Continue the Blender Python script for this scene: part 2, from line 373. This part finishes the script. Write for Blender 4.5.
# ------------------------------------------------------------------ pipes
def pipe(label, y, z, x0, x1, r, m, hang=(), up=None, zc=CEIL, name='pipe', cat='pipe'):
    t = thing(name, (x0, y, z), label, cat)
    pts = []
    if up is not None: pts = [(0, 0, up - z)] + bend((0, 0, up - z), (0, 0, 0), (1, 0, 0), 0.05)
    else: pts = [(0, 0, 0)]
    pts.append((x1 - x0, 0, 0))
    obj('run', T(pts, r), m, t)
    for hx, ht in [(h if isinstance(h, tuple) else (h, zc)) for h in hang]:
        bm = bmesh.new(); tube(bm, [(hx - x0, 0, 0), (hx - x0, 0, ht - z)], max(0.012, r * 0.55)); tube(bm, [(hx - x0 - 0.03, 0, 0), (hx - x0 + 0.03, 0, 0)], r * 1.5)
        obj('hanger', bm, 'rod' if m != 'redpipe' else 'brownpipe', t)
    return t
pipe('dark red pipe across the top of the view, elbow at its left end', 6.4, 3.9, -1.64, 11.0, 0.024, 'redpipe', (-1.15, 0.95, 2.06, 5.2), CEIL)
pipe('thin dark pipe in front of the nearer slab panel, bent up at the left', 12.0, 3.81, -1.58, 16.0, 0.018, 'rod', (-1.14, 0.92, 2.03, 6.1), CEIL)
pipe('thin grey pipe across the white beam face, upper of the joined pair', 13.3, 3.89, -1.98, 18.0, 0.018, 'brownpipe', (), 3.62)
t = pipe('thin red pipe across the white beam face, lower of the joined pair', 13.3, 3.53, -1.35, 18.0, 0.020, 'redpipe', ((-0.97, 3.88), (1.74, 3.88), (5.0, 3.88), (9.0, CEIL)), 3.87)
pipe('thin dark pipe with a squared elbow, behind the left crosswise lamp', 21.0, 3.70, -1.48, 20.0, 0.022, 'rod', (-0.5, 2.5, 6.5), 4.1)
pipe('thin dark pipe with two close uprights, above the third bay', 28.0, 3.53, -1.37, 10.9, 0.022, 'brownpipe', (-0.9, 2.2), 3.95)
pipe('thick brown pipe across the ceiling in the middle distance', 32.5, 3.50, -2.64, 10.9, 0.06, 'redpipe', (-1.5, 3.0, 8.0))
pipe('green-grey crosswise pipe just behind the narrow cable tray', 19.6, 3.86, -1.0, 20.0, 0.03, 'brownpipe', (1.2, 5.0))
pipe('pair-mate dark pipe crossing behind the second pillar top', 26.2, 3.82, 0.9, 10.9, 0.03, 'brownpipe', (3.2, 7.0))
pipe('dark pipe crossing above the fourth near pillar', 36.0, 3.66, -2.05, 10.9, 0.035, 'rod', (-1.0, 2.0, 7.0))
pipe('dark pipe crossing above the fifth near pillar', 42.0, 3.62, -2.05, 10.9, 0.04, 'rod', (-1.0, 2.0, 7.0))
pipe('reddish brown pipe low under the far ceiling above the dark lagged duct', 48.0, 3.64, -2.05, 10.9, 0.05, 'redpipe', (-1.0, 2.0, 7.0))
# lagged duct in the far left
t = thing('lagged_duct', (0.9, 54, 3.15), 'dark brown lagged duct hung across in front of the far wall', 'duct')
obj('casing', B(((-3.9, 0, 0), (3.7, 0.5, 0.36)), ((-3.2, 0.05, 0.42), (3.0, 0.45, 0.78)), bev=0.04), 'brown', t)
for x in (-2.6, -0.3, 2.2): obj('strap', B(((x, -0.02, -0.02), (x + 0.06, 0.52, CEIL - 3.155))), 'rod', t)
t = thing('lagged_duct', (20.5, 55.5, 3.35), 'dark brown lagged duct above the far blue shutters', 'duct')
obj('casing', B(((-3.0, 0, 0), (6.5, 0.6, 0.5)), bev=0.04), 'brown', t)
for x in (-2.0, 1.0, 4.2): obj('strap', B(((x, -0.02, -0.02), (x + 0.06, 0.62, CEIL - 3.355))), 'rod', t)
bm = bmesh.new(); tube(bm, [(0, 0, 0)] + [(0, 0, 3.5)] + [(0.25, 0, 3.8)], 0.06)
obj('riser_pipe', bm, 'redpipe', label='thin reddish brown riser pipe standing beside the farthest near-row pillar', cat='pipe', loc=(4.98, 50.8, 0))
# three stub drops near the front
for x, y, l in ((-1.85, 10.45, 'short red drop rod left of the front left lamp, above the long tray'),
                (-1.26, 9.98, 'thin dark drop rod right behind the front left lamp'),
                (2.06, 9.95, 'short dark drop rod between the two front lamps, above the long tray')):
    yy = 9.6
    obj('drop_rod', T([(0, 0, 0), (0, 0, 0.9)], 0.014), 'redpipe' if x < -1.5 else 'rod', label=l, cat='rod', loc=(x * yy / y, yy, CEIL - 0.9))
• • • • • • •
Return all of the data exactly as it reads.

Continue the Blender Python script for this scene: part 2, from line 373. This part finishes the script. Write for Blender 4.5.
# ------------------------------------------------------------------ pipes
def pipe(label, y, z, x0, x1, r, m, hang=(), up=None, zc=CEIL, name='pipe', cat='pipe'):
    t = thing(name, (x0, y, z), label, cat)
    pts = []
    if up is not None: pts = [(0, 0, up - z)] + bend((0, 0, up - z), (0, 0, 0), (1, 0, 0), 0.05)
    else: pts = [(0, 0, 0)]
    pts.append((x1 - x0, 0, 0))
    obj('run', T(pts, r), m, t)
    for hx, ht in [(h if isinstance(h, tuple) else (h, zc)) for h in hang]:
        bm = bmesh.new(); tube(bm, [(hx - x0, 0, 0), (hx - x0, 0, ht - z)], max(0.012, r * 0.55)); tube(bm, [(hx - x0 - 0.03, 0, 0), (hx - x0 + 0.03, 0, 0)], r * 1.5)
        obj('hanger', bm, 'rod' if m != 'redpipe' else 'brownpipe', t)
    return t
pipe('dark red pipe across the top of the view, elbow at its left end', 6.4, 3.9, -1.64, 11.0, 0.024, 'redpipe', (-1.15, 0.95, 2.06, 5.2), CEIL)
pipe('thin dark pipe in front of the nearer slab panel, bent up at the left', 12.0, 3.81, -1.58, 16.0, 0.018, 'rod', (-1.14, 0.92, 2.03, 6.1), CEIL)
pipe('thin grey pipe across the white beam face, upper of the joined pair', 13.3, 3.89, -1.98, 18.0, 0.018, 'brownpipe', (), 3.62)
t = pipe('thin red pipe across the white beam face, lower of the joined pair', 13.3, 3.53, -1.35, 18.0, 0.020, 'redpipe', ((-0.97, 3.88), (1.74, 3.88), (5.0, 3.88), (9.0, CEIL)), 3.87)
pipe('thin dark pipe with a squared elbow, behind the left crosswise lamp', 21.0, 3.70, -1.48, 20.0, 0.022, 'rod', (-0.5, 2.5, 6.5), 4.1)
pipe('thin dark pipe with two close uprights, above the third bay', 28.0, 3.53, -1.37, 10.9, 0.022, 'brownpipe', (-0.9, 2.2), 3.95)
pipe('thick brown pipe across the ceiling in the middle distance', 32.5, 3.50, -2.64, 10.9, 0.06, 'redpipe', (-1.5, 3.0, 8.0))
pipe('green-grey crosswise pipe just behind the narrow cable tray', 19.6, 3.86, -1.0, 20.0, 0.03, 'brownpipe', (1.2, 5.0))
pipe('pair-mate dark pipe crossing behind the second pillar top', 26.2, 3.82, 0.9, 10.9, 0.03, 'brownpipe', (3.2, 7.0))
pipe('dark pipe crossing above the fourth near pillar', 36.0, 3.66, -2.05, 10.9, 0.035, 'rod', (-1.0, 2.0, 7.0))
pipe('dark pipe crossing above the fifth near pillar', 42.0, 3.62, -2.05, 10.9, 0.04, 'rod', (-1.0, 2.0, 7.0))
pipe('reddish brown pipe low under the far ceiling above the dark lagged duct', 48.0, 3.64, -2.05, 10.9, 0.05, 'redpipe', (-1.0, 2.0, 7.0))
# lagged duct in the far left
t = thing('lagged_duct', (0.9, 54, 3.15), 'dark brown lagged duct hung across in front of the far wall', 'duct')
obj('casing', B(((-3.9, 0, 0), (3.7, 0.5, 0.36)), ((-3.2, 0.05, 0.42), (3.0, 0.45, 0.78)), bev=0.04), 'brown', t)
for x in (-2.6, -0.3, 2.2): obj('strap', B(((x, -0.02, -0.02), (x + 0.06, 0.52, CEIL - 3.155))), 'rod', t)
t = thing('lagged_duct', (20.5, 55.5, 3.35), 'dark brown lagged duct above the far blue shutters', 'duct')
obj('casing', B(((-3.0, 0, 0), (6.5, 0.6, 0.5)), bev=0.04), 'brown', t)
for x in (-2.0, 1.0, 4.2): obj('strap', B(((x, -0.02, -0.02), (x + 0.06, 0.62, CEIL - 3.355))), 'rod', t)
bm = bmesh.new(); tube(bm, [(0, 0, 0)] + [(0, 0, 3.5)] + [(0.25, 0, 3.8)], 0.06)
obj('riser_pipe', bm, 'redpipe', label='thin reddish brown riser pipe standing beside the farthest near-row pillar', cat='pipe', loc=(4.98, 50.8, 0))
# three stub drops near the front
for x, y, l in ((-1.85, 10.45, 'short red drop rod left of the front left lamp, above the long tray'),
                (-1.26, 9.98, 'thin dark drop rod right behind the front left lamp'),
                (2.06, 9.95, 'short dark drop rod between the two front lamps, above the long tray')):
    yy = 9.6
    obj('drop_rod', T([(0, 0, 0), (0, 0, 0.9)], 0.014), 'redpipe' if x < -1.5 else 'rod', label=l, cat='rod', loc=(x * yy / y, yy, CEIL - 0.9))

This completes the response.